図9:スピーカーのインピーダンス測定 出典:JEITA規格 スピーカーシステム(EIAJ RC-8124A)

生体細胞の膜容量測定

 生体細胞のように微弱な信号を取り扱う場合はロックインアンプを使ってインピーダンス測定を行う。下記は唾液腺や涙腺などの分泌細胞の研究で使われているパッチクランプ法による生体細胞膜の容量を測定する仕組みである。


図10:生体細胞の膜容量測定 出典:生体信号の計測と信号処理(電気学会論文誌C、2002年 Vol,122-C No.9)

圧電粉体レベルセンサーの測定

 複写機のトナーの残量を検知するにはケースに入った粉体量の測定が必要となる。ここで使われるセンサーは圧電振動子と粉体を接触させることによって圧電素子のインピーダンスが変化する現象が生じる。

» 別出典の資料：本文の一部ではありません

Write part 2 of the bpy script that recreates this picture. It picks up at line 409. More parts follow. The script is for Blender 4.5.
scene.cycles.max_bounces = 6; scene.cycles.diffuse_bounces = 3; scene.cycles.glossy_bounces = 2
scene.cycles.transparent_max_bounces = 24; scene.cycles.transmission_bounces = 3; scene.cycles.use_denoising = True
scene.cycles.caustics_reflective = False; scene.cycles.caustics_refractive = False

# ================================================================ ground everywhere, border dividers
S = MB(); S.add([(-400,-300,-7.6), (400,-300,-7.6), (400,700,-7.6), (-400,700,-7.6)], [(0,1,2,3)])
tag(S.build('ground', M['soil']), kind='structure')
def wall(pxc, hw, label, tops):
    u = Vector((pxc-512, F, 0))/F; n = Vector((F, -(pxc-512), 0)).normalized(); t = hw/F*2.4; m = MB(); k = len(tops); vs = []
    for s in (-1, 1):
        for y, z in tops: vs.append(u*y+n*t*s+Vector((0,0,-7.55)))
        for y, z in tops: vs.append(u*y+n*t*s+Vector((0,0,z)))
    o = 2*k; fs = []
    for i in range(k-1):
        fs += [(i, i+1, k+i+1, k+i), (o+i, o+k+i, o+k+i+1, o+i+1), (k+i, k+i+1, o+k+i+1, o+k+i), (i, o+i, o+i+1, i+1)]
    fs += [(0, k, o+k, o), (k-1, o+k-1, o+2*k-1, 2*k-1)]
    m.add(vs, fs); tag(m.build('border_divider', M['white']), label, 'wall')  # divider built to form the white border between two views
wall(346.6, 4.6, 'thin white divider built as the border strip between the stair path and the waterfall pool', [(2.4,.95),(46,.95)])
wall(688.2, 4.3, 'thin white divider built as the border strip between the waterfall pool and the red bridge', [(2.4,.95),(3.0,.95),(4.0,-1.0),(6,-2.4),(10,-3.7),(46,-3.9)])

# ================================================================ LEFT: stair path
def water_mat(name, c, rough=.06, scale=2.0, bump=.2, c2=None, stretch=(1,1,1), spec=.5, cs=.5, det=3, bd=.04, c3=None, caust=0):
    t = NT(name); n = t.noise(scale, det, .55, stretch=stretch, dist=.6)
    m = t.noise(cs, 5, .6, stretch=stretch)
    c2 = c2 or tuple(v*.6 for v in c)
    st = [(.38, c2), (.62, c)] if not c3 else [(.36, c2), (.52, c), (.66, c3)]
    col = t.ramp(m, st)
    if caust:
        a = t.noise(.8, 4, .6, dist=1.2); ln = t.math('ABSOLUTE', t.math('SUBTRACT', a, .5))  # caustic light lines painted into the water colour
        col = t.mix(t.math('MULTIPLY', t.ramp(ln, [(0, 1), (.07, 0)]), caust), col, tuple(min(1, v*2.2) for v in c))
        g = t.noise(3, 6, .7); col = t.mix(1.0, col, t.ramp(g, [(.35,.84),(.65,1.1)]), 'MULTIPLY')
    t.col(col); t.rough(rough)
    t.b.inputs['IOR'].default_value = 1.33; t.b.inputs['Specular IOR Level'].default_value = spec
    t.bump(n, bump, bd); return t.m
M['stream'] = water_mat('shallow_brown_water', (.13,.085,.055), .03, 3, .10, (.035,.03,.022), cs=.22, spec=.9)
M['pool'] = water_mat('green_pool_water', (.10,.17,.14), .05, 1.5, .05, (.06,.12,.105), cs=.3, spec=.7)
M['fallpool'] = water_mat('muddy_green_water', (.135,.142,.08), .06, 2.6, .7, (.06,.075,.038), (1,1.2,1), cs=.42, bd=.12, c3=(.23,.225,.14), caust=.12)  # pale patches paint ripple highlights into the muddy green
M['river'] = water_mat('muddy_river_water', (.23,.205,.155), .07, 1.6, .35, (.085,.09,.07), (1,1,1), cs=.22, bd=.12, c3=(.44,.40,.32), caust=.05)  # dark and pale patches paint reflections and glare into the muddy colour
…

図11:粉体量と圧電素子の特性変化 出典:圧電粉体レベルセンサTSPシリーズ(TDKホームページ)

 圧電素子を振動させてインピーダンスを測定するには周波数特性分析器(FRA)が使われる。周波数特性分析器に内蔵された発振器の周波数をスイープさせて、圧電素子に流れる電流と端子間の電圧を同時に測定することによってインピーダンスが求められる。


図12:圧電素子のインピーダンス測定

【ミニ解説】周波数特性分析器(FRA)

 周波数特性分析器はサーボアナライザーとも言われている測定器である。測定対象に信号を与えて、その周波数特性を得るものである。

 本体には信号発生器と2組の信号の大きさと基準信号との位相差を測定できる回路が組み込まれている。ロックインアンプによってインピーダンス測定装置を構築するより簡単であるが、測定対象にあわせた周辺機器の選定には知識が必要となる。

 位相検波器を用いた周波数特性分析器は大きなダイナミックレンジが得られる特長がある。最近は測定信号を直接A-D変換器で読み取り、デジタル信号処理によって周波数特性を得る仕組みがオシロスコープのFRAオプションとして用意されているがダイナミックレンジは信号を読み取るA-D変換器の能力に依存する。